In honor of Black History Month, public television stations across the United States are showing a new series chronicling the history of slavery and its economic impact on the United States. Much of the new information in the series grew out of the Civil Rights movement of the 1960s.

The four hour series, Slavery and the Making of America seeks to dispel myths and highlight little known facts by interweaving scholarly commentary with narration by movie star Morgan Freeman as actors dramatize scenes from history.

The opening hour of the series focuses on Africans brought to the colony of Jamestown, Virginia in 1619. James Horton, professor of American Studies at George Washington University, is co-author of the companion book to the series. He says many people are surprised to discover the first African immigrants were not slaves, but were indentured servants.

"They would sell their service for a number of years, most often about seven years," he explains. "But the most important thing is there was an end to it and it was not passed on to your children."

The Civil Rights movement spurred a new generation of historians to explore African American history and dig deeper into long overlooked historical documents concerning slaves, including court records and federal archives.

The slave community was not monolithic as it is often portrayed. Slaves came from different nations and diverse cultures and religions in Africa. Many first generation slaves could not even communicate with each other because they spoke different languages

Deeper research, Professor Horton says, revealed the complexity of the slave community.

"For example, female slave had issues that they had to deal with that male slaves did not necessarily," he notes. "We started to learn more about children who were slaves, more about the relationship between slaves and free blacks."

Slavery and the Making of America focuses on individuals, telling the stories of slaves who sought to change their conditions. One of these was Mum Bett, a domestic worker in the northeastern colony of Massachusetts at the time of the American Revolution. Mum Betts' story demonstrates that although the northern and southern states fought a bloody civil war over slavery from 1861 until 1865, northerners at one time owned slaves also. Mum Betts sued for her freedom in court and won.

PROGRAM NARRATOR: "Revolution and the rhetoric of liberty were in the air. Mumm Bett and others like her would soon begin to exhale this new language."

PROGRAM NARRATOR: "The natural liberty of man is to be free."
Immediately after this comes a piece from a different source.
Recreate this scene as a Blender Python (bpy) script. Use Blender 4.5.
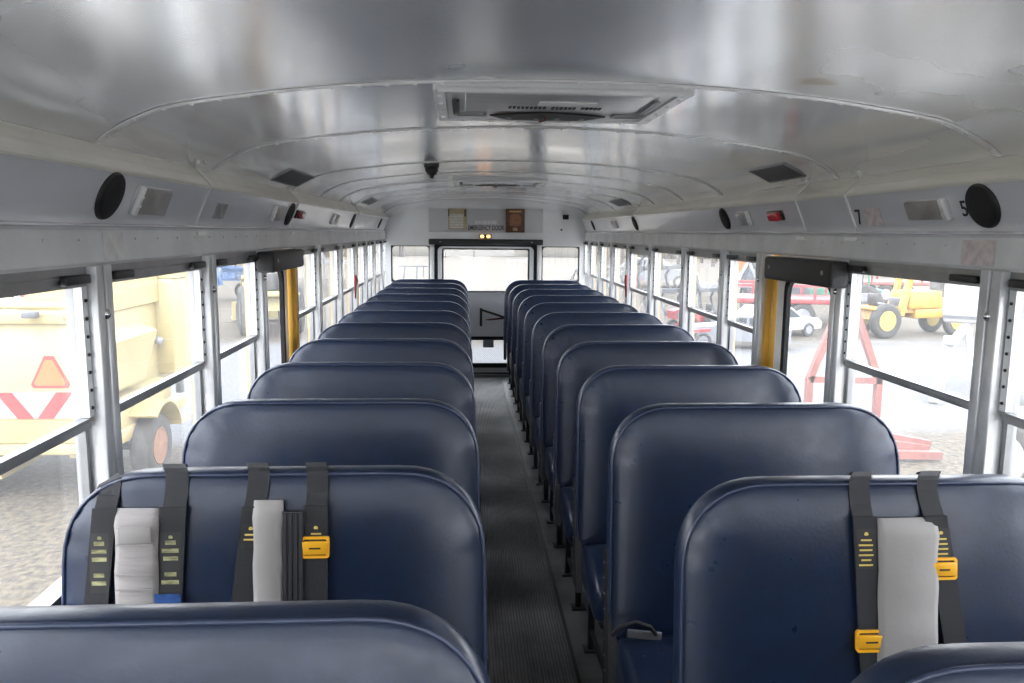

The Civil War is the backdrop for one of the most dramatic stories in the series, the escape of Robert Smalls. He was a slave who worked on ships docked in Charleston, South Carolina during the Civil War.

"He and a number of his fellows and their families went aboard a ship named the Planter after the work was finished and they sailed that ship out of Charleston Harbor passed the Confederate defenses and eventually delivered the ship to the U.S. Navy," says Mr. Horton. "In fact, when he arrived he said to the U.S. forces that greeted him "I thought Old Abe might be able to use the Planter."

The series chronicles the economic impact of slavery on the United States and on Europe, where cotton produced in the South helped fuel the Industrial Revolution. Professor Horton calls slavery the main event of U.S. economic history, starting with the production of tobacco and rice in the southern colonies.

"As we move into the 19th century and as the United State starts to expand to the west, slavery expanded into that area and that area became very important for cotton growing," he adds. "Now cotton was tremendously important in terms of the economic development of the nation. By 1815, cotton was the most valuable thing that the entire nation exported to the world. By 1840, cotton was more valuable than everything that the United States of America exported to the world put together. So slave labor starts to provide the basis of the economy of the nation."

Information on the series can be found in the companion book, also called Slavery and the Making of America, and on DVD and the PBS website.